I had also read (I don’t recall where just now) that the tune is not named after Josephine Bonaparte, but Elizabeth Patterson "Betsy" Bonaparte, an Irish American heiress that Jerome Bonaparte, Napoleon’s no-good younger brother, married while on a visit to Baltimore in 1803…and Napoleon refused her entry into continental Europe or even acknowledge his young brother’s marriage to her.

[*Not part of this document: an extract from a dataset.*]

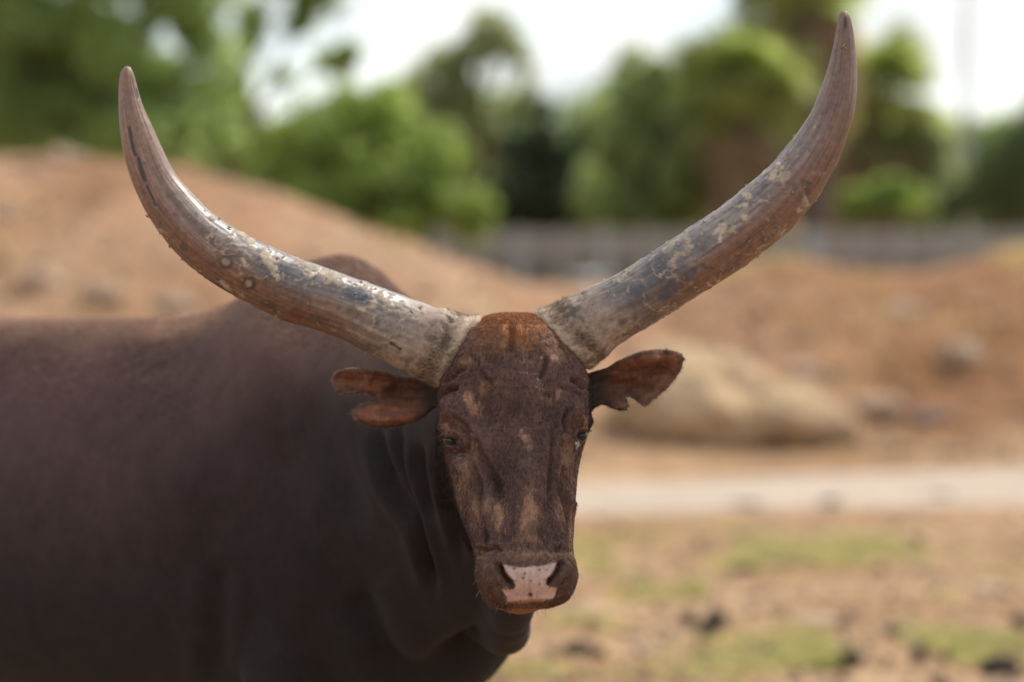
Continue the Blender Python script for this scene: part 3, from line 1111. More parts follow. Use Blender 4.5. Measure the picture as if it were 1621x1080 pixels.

The scandal caused a great deal of tittering in upper class British circles, including Anglo-Irish circles, and may have prompted the composition of the tune itself. Evidence that may support my theory includes:

1) The existence of the tune in a circa early-to-mid 1800s collection(s) for the fiddle, pipes, or flute (Dancing Masters?)
2) The collection need not be Irish, and may well have been English or Scottish

I appreciate any thoughtful input. I have heard the Josephine story, too, but I want to see evidence for that as well.

Re: Madame Bonaparte

I made some inquiries and was informed the tune has historical associations with James Gandsey (1767-1857), piper to the Barons Headley, whose estate was near Killarney.

Re: Madame Bonaparte

That make him approximately 36 years old or so at the time of the Betsy and Jerome incident, fully employed on the Headley Estate…and a prime suspect for the tune’s composer.

Re: Madame Bonaparte

I once played Madame Bonaparte for a set dancer who danced the steps for the set dance of that name. I played it with a dotted rhythm like a hornpipe, but he wanted the tempo slowed down to about half the speed that I would normally play a hornpipe. My impression is that set dance steps are so intricate that for dancing the tunes are played far more slowly than than any of us would play them in sessions.

Re: Madame Bonaparte

The earliest reference seems to be in O’Neills 1850 . It is tune no. 1788 and is called Bonaparte’s Advance . The Source given is J. O’Neill. It appears as Madam Bonaparte in O’Neill’s 1001 as tune no. 962 and in O’Neill’s 400 choice selections arranged for piano as no.399, which were later publications.